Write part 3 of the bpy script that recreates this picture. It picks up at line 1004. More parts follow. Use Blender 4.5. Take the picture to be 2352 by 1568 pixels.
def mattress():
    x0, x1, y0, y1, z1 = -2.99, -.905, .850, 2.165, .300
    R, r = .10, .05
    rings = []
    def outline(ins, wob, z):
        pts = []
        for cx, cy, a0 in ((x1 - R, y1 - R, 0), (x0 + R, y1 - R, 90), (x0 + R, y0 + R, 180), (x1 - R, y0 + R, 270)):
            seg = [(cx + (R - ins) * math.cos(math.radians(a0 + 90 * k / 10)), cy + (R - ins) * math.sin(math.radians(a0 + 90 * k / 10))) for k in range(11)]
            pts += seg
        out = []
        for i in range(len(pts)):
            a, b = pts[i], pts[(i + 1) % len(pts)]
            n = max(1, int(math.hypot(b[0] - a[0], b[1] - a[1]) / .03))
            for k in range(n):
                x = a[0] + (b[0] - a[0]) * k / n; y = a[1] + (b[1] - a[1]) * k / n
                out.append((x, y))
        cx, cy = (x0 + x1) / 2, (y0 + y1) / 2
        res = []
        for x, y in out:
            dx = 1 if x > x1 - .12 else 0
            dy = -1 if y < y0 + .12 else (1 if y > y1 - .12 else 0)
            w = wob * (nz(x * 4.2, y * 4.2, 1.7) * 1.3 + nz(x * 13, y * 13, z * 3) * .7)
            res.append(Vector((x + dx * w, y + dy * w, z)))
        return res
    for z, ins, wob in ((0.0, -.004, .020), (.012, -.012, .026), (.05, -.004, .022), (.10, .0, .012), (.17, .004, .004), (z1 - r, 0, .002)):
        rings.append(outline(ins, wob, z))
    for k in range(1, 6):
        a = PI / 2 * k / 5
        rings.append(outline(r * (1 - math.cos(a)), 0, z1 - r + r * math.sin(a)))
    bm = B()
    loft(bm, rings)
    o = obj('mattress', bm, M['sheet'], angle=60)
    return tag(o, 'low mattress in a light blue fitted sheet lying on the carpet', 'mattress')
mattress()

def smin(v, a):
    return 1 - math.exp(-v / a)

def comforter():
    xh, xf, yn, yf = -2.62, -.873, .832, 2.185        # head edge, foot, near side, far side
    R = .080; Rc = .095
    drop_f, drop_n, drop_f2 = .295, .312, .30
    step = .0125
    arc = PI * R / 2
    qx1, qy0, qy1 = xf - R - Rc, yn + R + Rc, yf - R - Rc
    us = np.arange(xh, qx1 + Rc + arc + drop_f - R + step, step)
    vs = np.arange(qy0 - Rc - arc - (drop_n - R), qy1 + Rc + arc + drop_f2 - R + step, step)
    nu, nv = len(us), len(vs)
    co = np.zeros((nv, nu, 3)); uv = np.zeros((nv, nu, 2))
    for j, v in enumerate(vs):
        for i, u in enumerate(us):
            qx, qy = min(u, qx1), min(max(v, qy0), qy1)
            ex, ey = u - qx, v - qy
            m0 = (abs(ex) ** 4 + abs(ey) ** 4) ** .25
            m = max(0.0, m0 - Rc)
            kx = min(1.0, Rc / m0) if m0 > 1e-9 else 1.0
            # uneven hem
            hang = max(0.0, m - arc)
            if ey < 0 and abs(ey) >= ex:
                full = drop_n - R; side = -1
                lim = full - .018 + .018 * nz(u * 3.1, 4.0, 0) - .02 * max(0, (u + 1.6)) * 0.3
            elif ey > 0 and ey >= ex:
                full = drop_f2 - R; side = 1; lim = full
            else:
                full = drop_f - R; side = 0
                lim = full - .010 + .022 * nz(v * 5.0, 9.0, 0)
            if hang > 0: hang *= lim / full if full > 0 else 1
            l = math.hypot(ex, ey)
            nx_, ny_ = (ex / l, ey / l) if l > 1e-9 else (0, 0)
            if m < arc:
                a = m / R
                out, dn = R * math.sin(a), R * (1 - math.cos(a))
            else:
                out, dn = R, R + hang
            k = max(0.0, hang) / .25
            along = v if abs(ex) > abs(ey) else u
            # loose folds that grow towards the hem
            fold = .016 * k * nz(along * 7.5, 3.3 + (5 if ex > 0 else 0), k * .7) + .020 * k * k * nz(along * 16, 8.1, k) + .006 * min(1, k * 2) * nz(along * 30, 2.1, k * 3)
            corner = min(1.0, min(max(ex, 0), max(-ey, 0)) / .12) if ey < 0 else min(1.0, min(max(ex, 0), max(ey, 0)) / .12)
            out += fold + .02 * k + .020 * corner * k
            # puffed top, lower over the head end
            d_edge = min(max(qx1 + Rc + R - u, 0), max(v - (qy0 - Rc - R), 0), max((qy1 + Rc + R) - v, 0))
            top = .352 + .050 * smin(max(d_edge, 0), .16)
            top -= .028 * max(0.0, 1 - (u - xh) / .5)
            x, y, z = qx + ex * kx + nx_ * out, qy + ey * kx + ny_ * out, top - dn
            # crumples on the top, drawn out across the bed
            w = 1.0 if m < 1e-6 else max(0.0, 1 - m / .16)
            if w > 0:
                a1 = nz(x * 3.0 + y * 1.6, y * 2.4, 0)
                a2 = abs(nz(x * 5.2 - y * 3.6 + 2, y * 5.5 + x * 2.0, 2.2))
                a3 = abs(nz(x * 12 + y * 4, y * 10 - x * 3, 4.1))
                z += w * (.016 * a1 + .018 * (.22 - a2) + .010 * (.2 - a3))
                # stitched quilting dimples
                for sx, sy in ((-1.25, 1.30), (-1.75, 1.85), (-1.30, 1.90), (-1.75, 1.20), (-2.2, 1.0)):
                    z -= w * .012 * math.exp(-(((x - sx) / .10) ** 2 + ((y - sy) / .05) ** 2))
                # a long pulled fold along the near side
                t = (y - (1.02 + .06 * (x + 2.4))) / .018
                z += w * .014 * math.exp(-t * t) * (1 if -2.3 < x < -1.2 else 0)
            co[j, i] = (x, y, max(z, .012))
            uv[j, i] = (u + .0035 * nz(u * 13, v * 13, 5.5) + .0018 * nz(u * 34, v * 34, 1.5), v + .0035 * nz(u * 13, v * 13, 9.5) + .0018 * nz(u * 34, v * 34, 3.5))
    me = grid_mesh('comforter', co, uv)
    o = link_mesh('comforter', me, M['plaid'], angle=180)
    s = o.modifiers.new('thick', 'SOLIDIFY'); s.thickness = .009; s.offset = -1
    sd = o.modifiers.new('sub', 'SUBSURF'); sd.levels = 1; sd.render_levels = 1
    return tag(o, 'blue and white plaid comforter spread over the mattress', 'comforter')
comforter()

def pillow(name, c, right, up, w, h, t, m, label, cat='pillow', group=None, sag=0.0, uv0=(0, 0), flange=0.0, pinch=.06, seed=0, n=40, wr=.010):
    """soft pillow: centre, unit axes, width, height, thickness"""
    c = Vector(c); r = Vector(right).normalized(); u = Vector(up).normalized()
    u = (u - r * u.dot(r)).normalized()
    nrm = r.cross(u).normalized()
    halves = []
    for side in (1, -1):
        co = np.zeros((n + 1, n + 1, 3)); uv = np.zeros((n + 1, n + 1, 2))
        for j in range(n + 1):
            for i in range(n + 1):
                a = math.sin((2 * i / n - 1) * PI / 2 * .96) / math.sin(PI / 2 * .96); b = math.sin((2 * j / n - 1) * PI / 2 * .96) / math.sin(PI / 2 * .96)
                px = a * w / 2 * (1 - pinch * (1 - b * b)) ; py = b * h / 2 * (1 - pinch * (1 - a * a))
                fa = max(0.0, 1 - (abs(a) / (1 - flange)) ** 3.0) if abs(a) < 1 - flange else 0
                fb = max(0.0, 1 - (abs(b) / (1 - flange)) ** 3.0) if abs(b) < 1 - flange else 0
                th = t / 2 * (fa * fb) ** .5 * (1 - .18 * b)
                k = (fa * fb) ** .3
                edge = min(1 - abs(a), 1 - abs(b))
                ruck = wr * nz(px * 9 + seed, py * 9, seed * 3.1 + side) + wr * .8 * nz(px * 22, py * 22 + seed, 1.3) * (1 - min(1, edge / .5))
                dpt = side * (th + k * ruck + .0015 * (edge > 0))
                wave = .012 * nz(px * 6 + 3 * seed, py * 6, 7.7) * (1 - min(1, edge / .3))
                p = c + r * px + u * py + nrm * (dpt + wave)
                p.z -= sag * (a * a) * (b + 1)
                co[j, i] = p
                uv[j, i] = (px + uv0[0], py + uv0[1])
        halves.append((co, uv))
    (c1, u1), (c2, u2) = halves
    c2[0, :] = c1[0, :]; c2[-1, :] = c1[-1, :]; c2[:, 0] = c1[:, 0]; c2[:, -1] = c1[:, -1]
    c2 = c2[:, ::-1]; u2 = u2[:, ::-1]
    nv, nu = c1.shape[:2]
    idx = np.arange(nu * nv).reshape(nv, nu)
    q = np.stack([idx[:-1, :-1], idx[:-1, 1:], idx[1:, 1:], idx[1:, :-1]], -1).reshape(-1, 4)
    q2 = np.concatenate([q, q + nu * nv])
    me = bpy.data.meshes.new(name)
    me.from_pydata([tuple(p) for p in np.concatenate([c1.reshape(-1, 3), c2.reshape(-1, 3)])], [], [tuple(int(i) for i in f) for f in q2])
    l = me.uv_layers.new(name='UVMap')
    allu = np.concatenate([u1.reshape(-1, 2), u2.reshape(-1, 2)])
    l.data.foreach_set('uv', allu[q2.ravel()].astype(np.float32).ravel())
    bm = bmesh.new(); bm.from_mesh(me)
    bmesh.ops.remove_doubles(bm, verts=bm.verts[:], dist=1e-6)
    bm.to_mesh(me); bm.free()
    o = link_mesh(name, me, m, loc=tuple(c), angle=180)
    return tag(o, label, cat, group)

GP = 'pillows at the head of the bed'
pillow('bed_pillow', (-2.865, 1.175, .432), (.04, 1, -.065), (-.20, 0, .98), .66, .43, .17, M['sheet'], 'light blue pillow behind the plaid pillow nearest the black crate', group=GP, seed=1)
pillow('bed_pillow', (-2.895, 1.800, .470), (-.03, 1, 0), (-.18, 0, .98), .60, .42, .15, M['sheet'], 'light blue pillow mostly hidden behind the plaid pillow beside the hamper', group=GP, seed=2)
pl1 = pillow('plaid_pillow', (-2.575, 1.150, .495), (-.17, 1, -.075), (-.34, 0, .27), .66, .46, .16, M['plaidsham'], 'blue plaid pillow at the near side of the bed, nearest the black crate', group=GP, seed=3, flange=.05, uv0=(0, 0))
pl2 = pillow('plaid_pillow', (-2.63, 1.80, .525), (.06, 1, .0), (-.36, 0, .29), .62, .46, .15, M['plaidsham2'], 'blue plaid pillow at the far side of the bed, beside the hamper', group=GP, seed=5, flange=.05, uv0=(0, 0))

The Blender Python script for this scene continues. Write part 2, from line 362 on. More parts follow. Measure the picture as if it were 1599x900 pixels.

....................

- BRIEF -
Search the entries for the word "pixels" and gather every line where it appears.

- WRITTEN RESPONSE -
Write part 3 of the bpy script that recreates this picture. It picks up at line 1004. More parts follow. Use Blender 4.5. Take the picture to be 2352 by 1568 pixels.
The Blender Python script for this scene continues. Write part 2, from line 362 on. More parts follow. Measure the picture as if it were 1599x900 pixels.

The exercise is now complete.